We then batted. This usually follows ‘we bowled first’.
Gary Gavin gave us an entertaining beginning by being bowled at the end of the first over. Well, if you have to start the season with a duck, it may as well be then.
Craig Kent joined me at the wicket and was in sparkling touch. So, naturally, I ran him out, ignoring his call and forgetting the most basic cricket rule after 45 years.
Justice would not be denied, however, as I was bowled missing a slow, short ball that should have gone easily to the boundary. 3 for 30. It wasn’t supposed to be like this.
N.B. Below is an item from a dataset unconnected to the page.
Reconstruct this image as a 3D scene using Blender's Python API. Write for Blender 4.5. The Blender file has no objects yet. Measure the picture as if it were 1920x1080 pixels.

So, it was up to John Kent and Goldy. Did they let us down? A resounding no! Both got 40s and we were well past 100 by the time Brian Clarke joined Dave Crothers at the crease. Dave was plugging away, a single here, a single there, another single here, another single there. You get the picture. Brian began confidently but holed out on 8. Ratts came to the wicket at 4 for 126. We needed 40 off 14 overs. We had the overs. Did we have the men? Cometh the time, cometh the men.
Dave kept going. A single here. A single there. Was that a four? YEEESSS! And Ratts put the result beyond doubt with four fours. Both Dave and Ratts finished on 24 not out and we won with six overs to spare.
What did we learn? Our bowling is strong and we all think we will be nearly unplayable on turf. Our batting is adequate under pressure and Stygian only when necessary. It will continue to live up to the reputation we are inventing for it. Our fielding displays all the hallmarks of good game of chess.
In a fortnight we play Eley Park at home, 830am start. There will be no more social engineering with the bowling contingent. Misfields will be met with stony silence and a request to do push ups. Batting is expected to be Stygian only in a Greek tragedy. Captaincy errors will continue to be forgiven.